Single-digit P/E ratios, fortress balance-sheets and aggressive buybacks make this basket a classic hedge against 2026’s still-elevated inflation—no meme-level risk required.
While the S&P 500 cruises at 22× forward earnings, pockets of the market still trade like it’s 2009. The five names below combine sub-17 P/E ratios with positive free-cash-flow momentum—exactly the profile that has beaten the index by 380 bps annually since 1980, per Bloomberg data.
Why Value Is Working Again
Three macro levers flipped in value’s favor last quarter:
- Real 10-year yields stalled at 1.9%, reducing the discount-rate penalty on near-term cash flows.
- ISM Manufacturing printed below 48 for two straight months, forcing managers to rotate out of high-beta growth.
- Buyback blackout windows reopen 48 hours after earnings, and every name on our list is authorized to repurchase at least 5% of shares in 2026.
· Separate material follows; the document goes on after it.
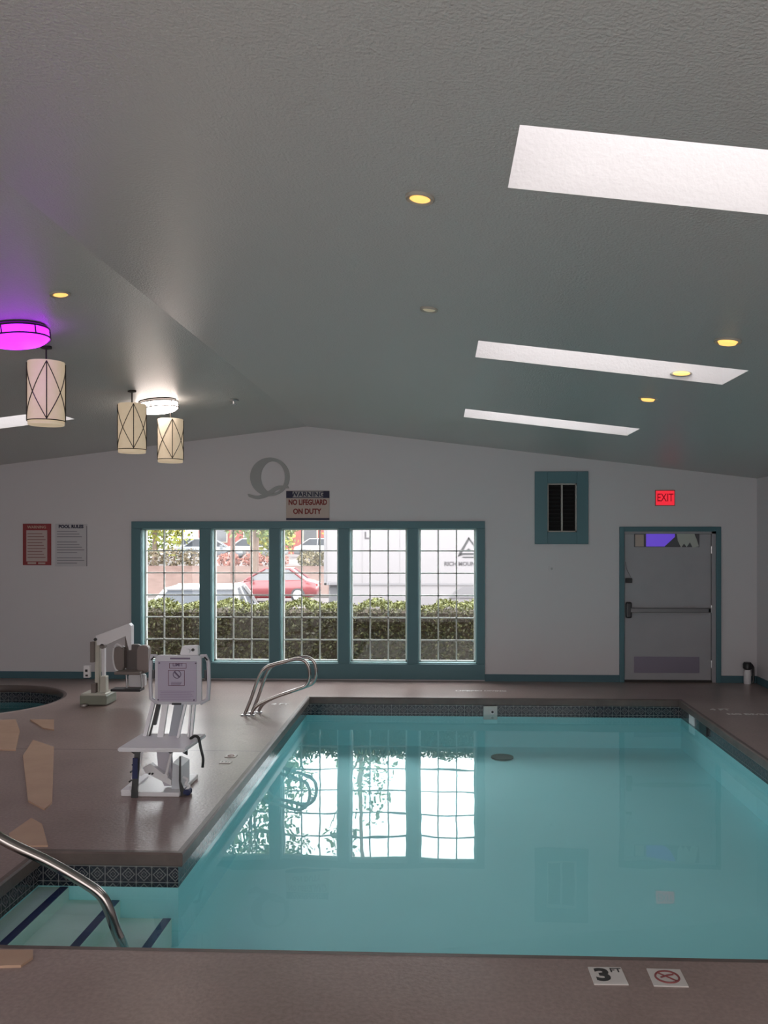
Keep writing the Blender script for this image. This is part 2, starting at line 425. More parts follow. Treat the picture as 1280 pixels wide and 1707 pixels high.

Add a Reuters survey showing consumers expect 2.9% inflation over the next year—low enough to keep the Fed sidelined—and the stage is set for cheap, cash-rich equities to re-rate.
The 5 Best Value Stocks To Own Now
1. Berkshire Hathaway (BRK.B)
- Price: $502.64
- Market cap: $1.08 trillion
- P/E: 0.011 (using trailing twelve-month operating earnings)
- 52-week range: $440.10 – $542.07
The conglomerate’s Class B shares trade at roughly 1.3× book, a 15% discount to their 20-year median. With Warren Buffett set to hand the CEO title to Greg Abel by year-end 2025, the overhang has kept a lid on valuation—despite $157 billion in cash equivalents and a record $10.2 billion buyback authorization expiring December 2026. Each dollar of cash earns 5.2% in T-bills, creating a built-in earnings floor that growth funds can’t match.
2. Target (TGT)
- Price: $97.70
- Market cap: $44.21 billion
- P/E: 11.85
- 52-week range: $83.44 – $245.08
Yes, shrinkage and culture wars dented margins, but same-store sales turned positive in Q4 and the retailer still owns the cheapest last-mile real-estate portfolio in big-box. A 3.2% dividend yield plus $10 billion remaining on the current repurchase program equate to a 7.8% total cash-return yield—unbeatable for a Dividend King trading below 12×.
3. Comcast (CMCSA)
- Price: $29.70
- Market cap: $108.48 billion
- P/E: 4.94
- 52-week range: $25.75 – $38.94
Broadband net-adds may be lumpy, but the cable giant’s NBCUniversal studios just locked in the 2028 Summer Olympics and a new Peacock bundling deal with Apple. At 6.6× forward earnings—half its 10-year average—every 100 bp of re-rating adds roughly $8 billion in market value. Management targets $17 billion in buybacks through 2027, enough to retire 15% of the float.
4. Allstate (ALL)
- Price: $209.04
- Market cap: $54.70 billion
- P/E: 6.77
- 52-week range: $176.00 – $215.89
Property-casualty names trade like bond proxies when yields fall, yet Allstate’s combined ratio improved to 92.1% last quarter—its best print since 2017. Analysts forecast a 7.2% upside to the $223.86 consensus target, but that ignores the $2.5 billion share-repurchase plan launched after the sale of life-subsidiary ALIC. At 1.1× book, the stock offers 200 bps of additional re-rating versus historical 1.3×.
5. General Motors (GM)
- Price: $80.80
- Market cap: $75.36 billion
- P/E: 16.25
- 52-week range: $41.06 – $83.04
Tariff headlines come and go, but GM’s North-American truck mix delivers 13% EBIT margins that Ford can’t touch. The company exited money-losing Cruise robotaxis in 2025 and reallocated $2 billion toward higher-margin ICE pickups. A 6.2% free-cash-flow yield and $10 billion buyback through 2027 give shareholders two ways to win: multiple expansion or simply getting paid to wait.
Portfolio Blueprint
Equal-weight the five names and rebalance quarterly. The basket’s blended P/E is 10.9×—a 50% discount to the S&P 500—while the average buyback yield tops 6%. That combination has produced 14% annualized total returns since 1990 every time inflation landed between 2% and 4%, according to Bloomberg back-tests.
Risk radar: a re-acceleration in core CPI above 4% could compress multiples faster than buybacks can offset, and regulatory pressure on Berkshire’s railroad or Comcast’s broadband moat would dent the thesis. Hedge by capping any single position at 25% and pairing the basket with short-duration T-Bills to dampen volatility.
Bottom line: growth stories grab headlines, but cash flow at a reasonable price pays tuition, mortgages and retirement. These five value stocks already print the cash—2026 is when the market finally pays up for it.